The company got its start in Hollywood as the Organ Center and then became Guitar Center in 1964 after Thomas Organ approached it with a plan to market guitars and amplifiers. The company went public in 1997 but later became a public equity hot potato.

The Westlake, Calif., musical instrument and equipment chain carries $1.23 billion in debt on its balance sheet, according to FactSet. Its 2016 sales added up to $2.14 billion.

According to Moody's and Bloomberg data, the debt includes a $375 million first-lien asset-based credit facility due April 2, 2019; $615 million in 6.5% first-lien notes due April 15, 2019; and $325 million in 9.625% senior unsecured notes due April 15, 2020.

While clothing retailers have been the most obvious losers in the battle between mall-based and online selling, the conflict is taking its toll on Guitar Center. The company is threatened by online retailers as well as direct sales by manufacturers.
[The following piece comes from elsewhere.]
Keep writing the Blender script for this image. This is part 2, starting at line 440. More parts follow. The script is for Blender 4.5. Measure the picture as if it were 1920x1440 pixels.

At the same time, the company has been burdened with debt since Bain Capital acquired it for $2.1 billion in 2007 with financing including payment-in-kind notes with a coupon of over 14%.

The company -- and the country -- was hit by the recession in 2008.

More recently, as mall retailers continued losing traction to other venues, Guitar Center continued to stagger under its debt load.

This month, Moody's downgraded the company's outlook to negative from stable on April 12 and further expounded its views on April 18.

"Moody's does not expect that the company will generate enough free cash flow in the next 12-18 month period to materially reduce debt and improve leverage, most of which will depend on the success of GCI's strategic initiatives to generate more consistent and sustainable revenue and earnings," the ratings agency said when it lower the outlook to negative.

Later in the month, Moody's noted the company's looming debt maturity and the need to do something about it.

"The negative rating outlook also considers that a substantial amount of GCI's debt matures within our two year rating horizon ... GCI's rating outlook could be revised back to stable if GCI is able to extend its maturity profile as well as demonstrate some positive revenue and earnings momentum."